### What needs to be done
Output an exact reproduction of the data.

[Start of Data excerpt]

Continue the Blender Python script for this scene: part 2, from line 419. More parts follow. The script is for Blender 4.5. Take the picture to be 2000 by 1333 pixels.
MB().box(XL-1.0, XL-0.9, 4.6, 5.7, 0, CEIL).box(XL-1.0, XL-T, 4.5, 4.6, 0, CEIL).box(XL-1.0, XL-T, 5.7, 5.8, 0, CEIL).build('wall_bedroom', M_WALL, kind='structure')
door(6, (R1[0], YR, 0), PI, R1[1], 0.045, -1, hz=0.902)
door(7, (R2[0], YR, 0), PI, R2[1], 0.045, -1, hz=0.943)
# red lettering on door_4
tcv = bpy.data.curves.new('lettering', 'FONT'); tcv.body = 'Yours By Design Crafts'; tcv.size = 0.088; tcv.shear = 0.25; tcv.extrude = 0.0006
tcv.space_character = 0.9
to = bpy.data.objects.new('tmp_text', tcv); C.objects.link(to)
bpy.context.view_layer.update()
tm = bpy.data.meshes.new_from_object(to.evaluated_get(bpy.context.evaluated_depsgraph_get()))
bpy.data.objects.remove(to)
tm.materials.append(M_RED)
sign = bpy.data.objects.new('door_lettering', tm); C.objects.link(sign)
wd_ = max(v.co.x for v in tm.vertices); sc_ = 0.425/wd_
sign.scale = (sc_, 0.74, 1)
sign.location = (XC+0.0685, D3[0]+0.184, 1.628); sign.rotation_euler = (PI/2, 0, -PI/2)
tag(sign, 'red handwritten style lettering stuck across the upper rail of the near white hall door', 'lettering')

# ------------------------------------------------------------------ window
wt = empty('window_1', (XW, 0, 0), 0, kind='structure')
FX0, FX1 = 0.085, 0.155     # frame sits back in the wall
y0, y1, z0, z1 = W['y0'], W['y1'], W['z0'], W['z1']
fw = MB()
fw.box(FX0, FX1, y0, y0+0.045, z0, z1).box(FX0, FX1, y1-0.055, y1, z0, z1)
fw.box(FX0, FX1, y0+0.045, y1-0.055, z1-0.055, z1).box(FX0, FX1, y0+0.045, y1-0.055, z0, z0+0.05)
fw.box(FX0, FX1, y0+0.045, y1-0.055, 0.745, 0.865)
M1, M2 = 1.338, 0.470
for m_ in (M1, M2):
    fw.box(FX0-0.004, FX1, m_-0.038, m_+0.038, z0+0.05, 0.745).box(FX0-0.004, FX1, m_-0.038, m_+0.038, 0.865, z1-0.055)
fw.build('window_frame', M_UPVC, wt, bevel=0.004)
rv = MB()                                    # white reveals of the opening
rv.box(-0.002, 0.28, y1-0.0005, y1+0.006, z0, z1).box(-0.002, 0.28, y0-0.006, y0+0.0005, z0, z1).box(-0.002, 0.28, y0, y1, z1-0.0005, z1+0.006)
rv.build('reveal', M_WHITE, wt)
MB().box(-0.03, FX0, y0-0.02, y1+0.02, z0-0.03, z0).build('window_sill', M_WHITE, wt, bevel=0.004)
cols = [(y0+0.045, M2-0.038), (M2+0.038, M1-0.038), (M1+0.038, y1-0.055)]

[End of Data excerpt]

### Answer to this problem
Continue the Blender Python script for this scene: part 2, from line 419. More parts follow. The script is for Blender 4.5. Take the picture to be 2000 by 1333 pixels.
MB().box(XL-1.0, XL-0.9, 4.6, 5.7, 0, CEIL).box(XL-1.0, XL-T, 4.5, 4.6, 0, CEIL).box(XL-1.0, XL-T, 5.7, 5.8, 0, CEIL).build('wall_bedroom', M_WALL, kind='structure')
door(6, (R1[0], YR, 0), PI, R1[1], 0.045, -1, hz=0.902)
door(7, (R2[0], YR, 0), PI, R2[1], 0.045, -1, hz=0.943)
# red lettering on door_4
tcv = bpy.data.curves.new('lettering', 'FONT'); tcv.body = 'Yours By Design Crafts'; tcv.size = 0.088; tcv.shear = 0.25; tcv.extrude = 0.0006
tcv.space_character = 0.9
to = bpy.data.objects.new('tmp_text', tcv); C.objects.link(to)
bpy.context.view_layer.update()
tm = bpy.data.meshes.new_from_object(to.evaluated_get(bpy.context.evaluated_depsgraph_get()))
bpy.data.objects.remove(to)
tm.materials.append(M_RED)
sign = bpy.data.objects.new('door_lettering', tm); C.objects.link(sign)
wd_ = max(v.co.x for v in tm.vertices); sc_ = 0.425/wd_
sign.scale = (sc_, 0.74, 1)
sign.location = (XC+0.0685, D3[0]+0.184, 1.628); sign.rotation_euler = (PI/2, 0, -PI/2)
tag(sign, 'red handwritten style lettering stuck across the upper rail of the near white hall door', 'lettering')

# ------------------------------------------------------------------ window
wt = empty('window_1', (XW, 0, 0), 0, kind='structure')
FX0, FX1 = 0.085, 0.155     # frame sits back in the wall
y0, y1, z0, z1 = W['y0'], W['y1'], W['z0'], W['z1']
fw = MB()
fw.box(FX0, FX1, y0, y0+0.045, z0, z1).box(FX0, FX1, y1-0.055, y1, z0, z1)
fw.box(FX0, FX1, y0+0.045, y1-0.055, z1-0.055, z1).box(FX0, FX1, y0+0.045, y1-0.055, z0, z0+0.05)
fw.box(FX0, FX1, y0+0.045, y1-0.055, 0.745, 0.865)
M1, M2 = 1.338, 0.470
for m_ in (M1, M2):
    fw.box(FX0-0.004, FX1, m_-0.038, m_+0.038, z0+0.05, 0.745).box(FX0-0.004, FX1, m_-0.038, m_+0.038, 0.865, z1-0.055)
fw.build('window_frame', M_UPVC, wt, bevel=0.004)
rv = MB()                                    # white reveals of the opening
rv.box(-0.002, 0.28, y1-0.0005, y1+0.006, z0, z1).box(-0.002, 0.28, y0-0.006, y0+0.0005, z0, z1).box(-0.002, 0.28, y0, y1, z1-0.0005, z1+0.006)
rv.build('reveal', M_WHITE, wt)
MB().box(-0.03, FX0, y0-0.02, y1+0.02, z0-0.03, z0).build('window_sill', M_WHITE, wt, bevel=0.004)
cols = [(y0+0.045, M2-0.038), (M2+0.038, M1-0.038), (M1+0.038, y1-0.055)]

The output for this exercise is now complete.